Set down exactly the lines of the records from the top to the line containing "random.seed(7)"; include both.
+++ GIVEN ENTRIES +++
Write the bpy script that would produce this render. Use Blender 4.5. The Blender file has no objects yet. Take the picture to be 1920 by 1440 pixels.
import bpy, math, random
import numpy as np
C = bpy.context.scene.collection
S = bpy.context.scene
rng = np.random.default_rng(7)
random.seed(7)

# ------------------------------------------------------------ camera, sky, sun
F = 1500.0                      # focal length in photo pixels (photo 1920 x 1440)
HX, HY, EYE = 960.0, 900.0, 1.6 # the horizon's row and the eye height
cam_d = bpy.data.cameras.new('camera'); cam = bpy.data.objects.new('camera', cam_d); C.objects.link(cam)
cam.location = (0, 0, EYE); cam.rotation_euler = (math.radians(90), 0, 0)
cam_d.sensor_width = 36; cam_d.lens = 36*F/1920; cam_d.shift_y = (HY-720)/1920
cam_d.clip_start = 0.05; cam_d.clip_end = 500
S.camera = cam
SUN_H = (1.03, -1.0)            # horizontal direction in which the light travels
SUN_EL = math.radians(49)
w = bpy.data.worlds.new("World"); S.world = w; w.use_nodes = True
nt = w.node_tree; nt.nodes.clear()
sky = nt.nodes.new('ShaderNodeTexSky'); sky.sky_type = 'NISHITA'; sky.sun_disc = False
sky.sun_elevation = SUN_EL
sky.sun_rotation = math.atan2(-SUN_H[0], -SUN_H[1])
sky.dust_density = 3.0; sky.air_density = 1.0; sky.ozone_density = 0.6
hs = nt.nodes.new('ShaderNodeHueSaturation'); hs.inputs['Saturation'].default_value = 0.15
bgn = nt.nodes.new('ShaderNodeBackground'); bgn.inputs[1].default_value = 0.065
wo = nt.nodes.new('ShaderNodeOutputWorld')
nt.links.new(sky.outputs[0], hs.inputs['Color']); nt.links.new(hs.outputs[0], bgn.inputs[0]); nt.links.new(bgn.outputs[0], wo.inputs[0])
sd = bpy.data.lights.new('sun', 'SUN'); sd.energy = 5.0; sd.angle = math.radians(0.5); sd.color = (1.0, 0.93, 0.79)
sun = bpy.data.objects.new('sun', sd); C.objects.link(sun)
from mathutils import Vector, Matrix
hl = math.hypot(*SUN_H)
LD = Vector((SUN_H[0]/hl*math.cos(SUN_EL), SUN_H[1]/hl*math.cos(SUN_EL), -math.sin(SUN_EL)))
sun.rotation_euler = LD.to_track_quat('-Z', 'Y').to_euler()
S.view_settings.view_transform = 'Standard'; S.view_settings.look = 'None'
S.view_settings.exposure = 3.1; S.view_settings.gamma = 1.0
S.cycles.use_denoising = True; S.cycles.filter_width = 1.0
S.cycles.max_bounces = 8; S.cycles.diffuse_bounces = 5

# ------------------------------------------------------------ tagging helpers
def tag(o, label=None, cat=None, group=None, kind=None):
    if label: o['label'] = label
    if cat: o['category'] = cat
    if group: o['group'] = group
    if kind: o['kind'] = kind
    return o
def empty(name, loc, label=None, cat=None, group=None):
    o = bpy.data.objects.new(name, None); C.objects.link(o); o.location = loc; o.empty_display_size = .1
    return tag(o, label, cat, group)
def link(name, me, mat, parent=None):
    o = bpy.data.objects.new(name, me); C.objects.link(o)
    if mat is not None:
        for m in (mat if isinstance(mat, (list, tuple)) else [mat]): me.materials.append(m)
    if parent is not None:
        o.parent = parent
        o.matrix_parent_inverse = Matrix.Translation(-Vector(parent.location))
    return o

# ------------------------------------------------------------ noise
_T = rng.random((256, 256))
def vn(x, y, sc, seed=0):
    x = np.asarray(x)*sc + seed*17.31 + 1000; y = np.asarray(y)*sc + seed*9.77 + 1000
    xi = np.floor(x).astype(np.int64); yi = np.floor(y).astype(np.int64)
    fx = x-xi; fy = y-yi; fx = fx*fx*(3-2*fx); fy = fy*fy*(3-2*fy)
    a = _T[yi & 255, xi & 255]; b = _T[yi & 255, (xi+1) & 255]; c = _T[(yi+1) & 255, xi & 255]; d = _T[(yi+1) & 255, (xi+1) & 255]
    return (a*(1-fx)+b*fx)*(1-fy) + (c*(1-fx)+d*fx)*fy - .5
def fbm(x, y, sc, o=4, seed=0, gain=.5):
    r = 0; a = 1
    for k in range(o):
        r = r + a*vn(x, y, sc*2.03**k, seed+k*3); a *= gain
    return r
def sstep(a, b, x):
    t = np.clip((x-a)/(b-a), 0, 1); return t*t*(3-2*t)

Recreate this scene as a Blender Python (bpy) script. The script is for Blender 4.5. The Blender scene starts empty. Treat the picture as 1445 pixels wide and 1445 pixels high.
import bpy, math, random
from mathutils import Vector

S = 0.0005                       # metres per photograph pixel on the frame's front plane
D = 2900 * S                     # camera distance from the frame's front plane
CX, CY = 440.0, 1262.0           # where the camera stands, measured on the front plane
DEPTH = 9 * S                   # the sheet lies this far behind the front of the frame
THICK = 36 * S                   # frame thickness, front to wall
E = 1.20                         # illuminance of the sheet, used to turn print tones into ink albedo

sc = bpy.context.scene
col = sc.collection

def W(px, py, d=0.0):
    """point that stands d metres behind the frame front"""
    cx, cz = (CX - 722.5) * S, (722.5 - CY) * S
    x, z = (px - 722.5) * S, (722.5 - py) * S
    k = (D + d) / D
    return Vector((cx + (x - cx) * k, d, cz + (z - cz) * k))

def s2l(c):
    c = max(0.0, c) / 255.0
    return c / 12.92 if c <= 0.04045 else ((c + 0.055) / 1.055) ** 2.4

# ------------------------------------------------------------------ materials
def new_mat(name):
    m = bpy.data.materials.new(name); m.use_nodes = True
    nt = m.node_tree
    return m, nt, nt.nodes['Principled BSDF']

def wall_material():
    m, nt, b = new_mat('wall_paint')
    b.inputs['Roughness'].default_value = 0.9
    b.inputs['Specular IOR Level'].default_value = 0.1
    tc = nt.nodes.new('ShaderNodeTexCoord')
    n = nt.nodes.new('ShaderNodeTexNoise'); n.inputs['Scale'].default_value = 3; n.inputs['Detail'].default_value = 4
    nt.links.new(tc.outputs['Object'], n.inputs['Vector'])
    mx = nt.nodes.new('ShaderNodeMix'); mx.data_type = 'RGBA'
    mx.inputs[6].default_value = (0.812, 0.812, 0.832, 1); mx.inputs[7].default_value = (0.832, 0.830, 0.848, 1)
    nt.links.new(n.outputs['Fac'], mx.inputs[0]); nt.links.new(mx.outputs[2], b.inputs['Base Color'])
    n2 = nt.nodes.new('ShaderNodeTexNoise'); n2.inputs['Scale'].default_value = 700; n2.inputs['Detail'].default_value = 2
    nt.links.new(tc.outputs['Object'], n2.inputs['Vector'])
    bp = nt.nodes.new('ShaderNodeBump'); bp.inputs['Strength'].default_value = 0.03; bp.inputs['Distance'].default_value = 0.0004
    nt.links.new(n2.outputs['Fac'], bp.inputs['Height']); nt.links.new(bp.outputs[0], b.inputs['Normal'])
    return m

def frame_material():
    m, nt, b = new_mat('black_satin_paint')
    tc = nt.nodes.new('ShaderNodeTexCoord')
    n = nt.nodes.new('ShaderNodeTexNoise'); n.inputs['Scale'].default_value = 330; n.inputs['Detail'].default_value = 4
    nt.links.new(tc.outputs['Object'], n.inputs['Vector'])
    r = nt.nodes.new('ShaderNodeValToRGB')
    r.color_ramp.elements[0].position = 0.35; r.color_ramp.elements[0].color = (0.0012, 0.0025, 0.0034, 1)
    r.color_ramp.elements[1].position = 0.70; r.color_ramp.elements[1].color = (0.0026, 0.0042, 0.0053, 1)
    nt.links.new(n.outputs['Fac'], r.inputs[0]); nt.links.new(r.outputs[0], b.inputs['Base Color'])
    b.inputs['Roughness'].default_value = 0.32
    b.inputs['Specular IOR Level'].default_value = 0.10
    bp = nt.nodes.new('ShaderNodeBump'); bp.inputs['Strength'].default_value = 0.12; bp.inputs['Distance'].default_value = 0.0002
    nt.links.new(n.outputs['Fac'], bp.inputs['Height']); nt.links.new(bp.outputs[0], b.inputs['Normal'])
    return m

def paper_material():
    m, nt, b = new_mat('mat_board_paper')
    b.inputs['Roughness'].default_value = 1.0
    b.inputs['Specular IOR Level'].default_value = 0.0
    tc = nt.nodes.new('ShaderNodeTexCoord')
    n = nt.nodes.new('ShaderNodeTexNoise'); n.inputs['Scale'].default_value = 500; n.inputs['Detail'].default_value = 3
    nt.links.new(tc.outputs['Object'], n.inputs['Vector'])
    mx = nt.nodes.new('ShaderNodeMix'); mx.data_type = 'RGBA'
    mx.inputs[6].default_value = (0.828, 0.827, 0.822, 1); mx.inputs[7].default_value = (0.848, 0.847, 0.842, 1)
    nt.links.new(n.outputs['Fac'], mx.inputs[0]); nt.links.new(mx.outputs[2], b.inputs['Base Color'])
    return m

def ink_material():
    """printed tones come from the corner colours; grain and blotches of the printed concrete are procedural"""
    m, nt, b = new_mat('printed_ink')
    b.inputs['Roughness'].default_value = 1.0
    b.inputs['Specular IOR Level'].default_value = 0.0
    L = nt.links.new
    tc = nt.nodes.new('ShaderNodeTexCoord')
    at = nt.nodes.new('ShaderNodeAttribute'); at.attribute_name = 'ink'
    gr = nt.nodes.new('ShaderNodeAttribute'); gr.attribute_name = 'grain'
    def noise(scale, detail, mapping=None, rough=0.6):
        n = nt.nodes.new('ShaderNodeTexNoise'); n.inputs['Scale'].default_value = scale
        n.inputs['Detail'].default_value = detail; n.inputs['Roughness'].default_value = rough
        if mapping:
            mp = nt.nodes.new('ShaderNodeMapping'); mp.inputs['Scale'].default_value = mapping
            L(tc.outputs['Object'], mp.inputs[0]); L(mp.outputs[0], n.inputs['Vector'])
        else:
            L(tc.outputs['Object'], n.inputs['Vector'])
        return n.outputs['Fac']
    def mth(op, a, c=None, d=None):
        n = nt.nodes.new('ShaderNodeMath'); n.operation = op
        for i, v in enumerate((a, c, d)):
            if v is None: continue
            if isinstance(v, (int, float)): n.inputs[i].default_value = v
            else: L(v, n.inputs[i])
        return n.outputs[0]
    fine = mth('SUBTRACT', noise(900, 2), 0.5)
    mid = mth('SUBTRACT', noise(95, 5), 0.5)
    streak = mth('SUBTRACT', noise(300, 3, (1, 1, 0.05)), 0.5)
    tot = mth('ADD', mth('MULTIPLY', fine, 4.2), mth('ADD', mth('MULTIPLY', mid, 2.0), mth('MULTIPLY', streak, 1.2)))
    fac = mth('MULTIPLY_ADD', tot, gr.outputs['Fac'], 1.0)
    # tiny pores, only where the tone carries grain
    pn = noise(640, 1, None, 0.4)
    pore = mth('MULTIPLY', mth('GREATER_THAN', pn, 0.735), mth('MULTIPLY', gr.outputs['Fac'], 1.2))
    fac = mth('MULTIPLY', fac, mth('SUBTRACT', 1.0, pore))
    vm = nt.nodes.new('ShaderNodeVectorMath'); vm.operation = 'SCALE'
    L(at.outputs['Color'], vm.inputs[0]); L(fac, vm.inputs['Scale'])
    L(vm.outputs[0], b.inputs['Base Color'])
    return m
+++
_CORRECT ANSWER_
Write the bpy script that would produce this render. Use Blender 4.5. The Blender file has no objects yet. Take the picture to be 1920 by 1440 pixels.
import bpy, math, random
import numpy as np
C = bpy.context.scene.collection
S = bpy.context.scene
rng = np.random.default_rng(7)
random.seed(7)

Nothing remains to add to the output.